The foreign exchange reserves have increased to $15.357 billion by week ending May 7, 2010 due to $656 million released by the United States under the coalition support fund in the war against terrorism.
Ehe executive board of the IMF completed the fourth review of Pakistan’s economic performance under a program supported by a Standby Arrangement and approved $1.13 billion on Friday.
“The Board also approved re-phasing three remaining disbursements into two, while keeping the total access under the arrangement unchanged,” said an IMF press release issued from Washington where the board meeting was held on Friday.
The IMF board approved Pakistan’s request for waivers for the non-observance of two end-March 2010 quantitative performance criteria.

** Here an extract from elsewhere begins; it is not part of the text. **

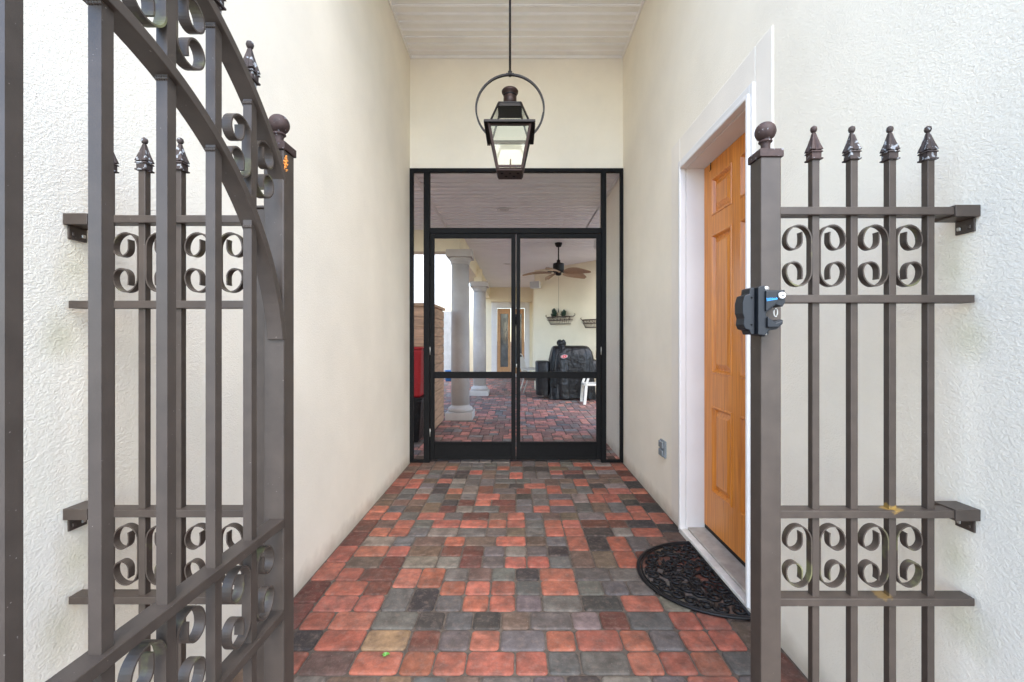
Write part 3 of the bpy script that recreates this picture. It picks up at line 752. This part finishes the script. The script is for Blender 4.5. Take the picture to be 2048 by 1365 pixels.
for y in gp:
    top = arch_h(1.423, .687, y - GC)
    wb = MB().box(GX - .0095, GX + .0095, y - .0095, y + .0095, .06, top + .006)
    for zz in (arch_h(1.319, .573, y - GC), top):              # weld beads where the picket meets an arch
        for k in range(5): wb.lathe(GX - .008 + k * .004, y - .0100, [(.0005, zz - .006), (.0028, zz - .004), (.003, zz - .001), (.0008, zz + .002)], 6)
    pk = wb.build("picket", M['iron'], gt)
    z = arch_h(1.423, .706, y - GC)
    m = MB().box(GX - .0095, GX + .0095, y - .0095, y + .0095, z - .012, z + .026); spear(m, GX, y, z + .024)
    m.build("spear_finial", M['iron_peel'], pk, .0007)
for y in (gp[0], gp[2], gp[4], gp[6], gp[8]):
    d_ = y - GC
    cz = (arch_h(1.319, .592, d_) + arch_h(1.423, .687, d_)) / 2
    for sg in (-1, 1):
        c_scroll(MB(), (GX, y + sg * .0116, .8275), (0, sg, 0), (1, 0, 0), .083, .068, .0205).build("scroll", M['moss'], gt)
        c_scroll(MB(), (GX, y + sg * .0116, cz - sg * (.008 if d_ > 0 else -.008)), (0, sg, 0), (1, 0, 0), .064, .066, .0205).build("scroll", M['moss'], gt)

eg = MB()
for k in range(60):
    a, b_ = rnd.gauss(0, .0028), rnd.gauss(0, .007)
    x, y, z = -.5835 + rnd.uniform(0, .006), 1.091 + a, 1.842 + b_
    eg.lathe(x, y, [(.0003, z - .0018), (.0016, z - .001), (.0019, z), (.0014, z + .0012), (.0003, z + .0018)], 6)
tag(eg.build("insect_eggs", M['orange']), "small orange crusty egg cluster stuck on the gate post under its ball cap", "insect eggs")

# ------------------------------------------------------------------ gate latch on the right post
lt = thing("gate_latch", "black plastic lockable gate latch screwed to the right fence post", "latch", (.635, 1.06, 1.46))
LYP = 1.085; LD = 1.055
def lp(zx_, zy_): return (PX(1470 + zx_ / 9.1, LD), PZ(540 + zy_ / 9.1, LD))
def lprism(name, pts, y0, y1, m, par, bev=.002):
    return MB().prism([lp(*p) for p in pts], lambda u, v, d: (u, d, v), y0, y1).build(name, m, par, bev)
lprism("keeper", [(300,320),(350,330),(350,1180),(280,1180),(255,1100),(180,1080),(145,1000),(160,880),(130,790),(130,600),(165,470),(250,440),(255,350)], 1.052, 1.092, M['plastic'], lt)
body = lprism("body", [(362,330),(400,310),(470,300),(475,380),(690,385),(840,378),(850,600),(800,680),(700,650),(690,640),(505,790),(500,840),(655,945),(795,905),(790,1000),(700,1085),(560,1105),(480,1200),(362,1180)], 1.040, 1.084, M['plastic'], lt)
lprism("cover_plate", [(478,395),(688,398),(685,610),(500,760),(478,760)], 1.034, 1.041, M['plastic'], body, .002)
lprism("jaw", [(500,860),(650,965),(780,915),(775,990),(690,1060),(500,1060)], 1.032, 1.041, M['plastic'], body, .003)
lprism("tab", [(470,300),(520,285),(600,290),(635,340),(630,384),(470,384)], 1.060, 1.084, M['plastic'], lt)
lprism("tab", [(470,1090),(640,1075),(640,1170),(560,1215),(470,1200)], 1.060, 1.084, M['plastic'], lt)
def disc(name, c, r, y0, y1, m, par):
    x, z = lp(*c); mm = MB(); mm.lathe(0, 0, [(r * .9, 0), (r, .001), (r, y1 - y0 - .001), (r * .9, y1 - y0)], 18)
    o = mm.build(name, m, par, local=True); o.rotation_euler = (R(90), 0, 0); q = Vector((x, y1, z)); p_ = par
    while p_ is not None: q -= p_.location; p_ = p_.parent
    o.location = q; return o
kc = disc("key_cylinder", (770, 480), .0080, 1.034, 1.042, M['white'], body)
disc("screw", (580, 340), .0058, 1.054, 1.062, M['silver'], lt); disc("screw", (553, 1160), .0045, 1.054, 1.062, M['silver'], lt)
for c in ((290, 510), (290, 1000)): disc("screw", c, .002, 1.050, 1.054, M['black'], lt)
lprism("keyhole", [(750, 468), (800, 470), (800, 486), (750, 488)], 1.0325, 1.0335, M['black'], body, 0)
a, c = lp(738, 780); rg = [(a + .0045 * math.cos(R(t)), 1.055, c + .010 * math.sin(R(t))) for t in range(0, 360, 20)]
MB().tube(rg, .0017, 8, closed=True).build("catch_ring", M['silver'], lt)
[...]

“These waivers were granted for overruns on the overall budget deficit and net government borrowing limits from the SBP on the grounds that their non-observance was in part due to a temporary factor-the delay in the disbursements of foreign financing-and that adequate remedial actions have been agreed upon to address the remaining slippage,” the release said.
In the fourth review the IMF board agreed to a request for modification of end-June 2010 performance criteria for the budget deficit to increase the cumulative end-quarter ceiling by 0.15 percent of GDP to allow space for urgent security outlays and avoid undue cuts in other priority spending, and to raise the floor for the net foreign assets of the SBP by $300 million given a strengthened external position.
The IMF approved the 23-month SBA about $7.61 on November 24, 2008. Later in August 7, 2009 the SBA was augmented to an amount $10.66 billion and extended to end 2010.
The IMF was satisfied with the country’s overall performance and improvement in economic scenario despite adverse security developments and a rapidly changing political environment. “Real GDP growth has begun to pick up and the external position has strengthened. Preparations for important and politically difficult tax reforms have moved forward, and there has been steady progress in financial sector reform,” said the release quoting Murilo Portugal, Deputy Managing Director and Acting Chair.
The IMF, however, expressed reservations on persistent inflation, security-relating spending pressures, energy sector problems, and shortfalls in revenue collection and external financing. “These challenges highlight the importance of pursuing a credible fiscal consolidation, maintaining a flexible exchange rate and a cautious stance to monetary policy, and improving governance,” Murilo said
Pakistani officials have assured the IMF of their commitment to proceed with legal and administrative steps to ensure that the Value Added Tax is introduced by July 1. “Its success depends crucially on prompt passage of consistent VAT laws by parliament and provincial assemblies, harmonization of other tax laws, and an effective refund system,” the IMF said.
The donor agency pointed out that achieving the 2009-10 fiscal target would require strong efforts, including from the political leadership. “Resolute continuation of tax collection efforts, tax administration reform, and expenditure restraint, together with timely disbursement of the pledged foreign financing will be critical to facilitate fiscal management,” the IMF chief said.
The risks posed by quasi-fiscal operations need to be addressed through reforming the electricity sector, cutting back losses at public enterprises, and managing losses from wheat procurement in a transparent manner, the IMF said. “Steps are being taken to ensure that commodity operations do not crowd out credit to the private sector.
“The Pakistani officials determined to accelerate the nationwide rollout of the new targeting system for social safety net, with a view to easing hardship in a period of high inflation and sluggish growth,” Murilo said.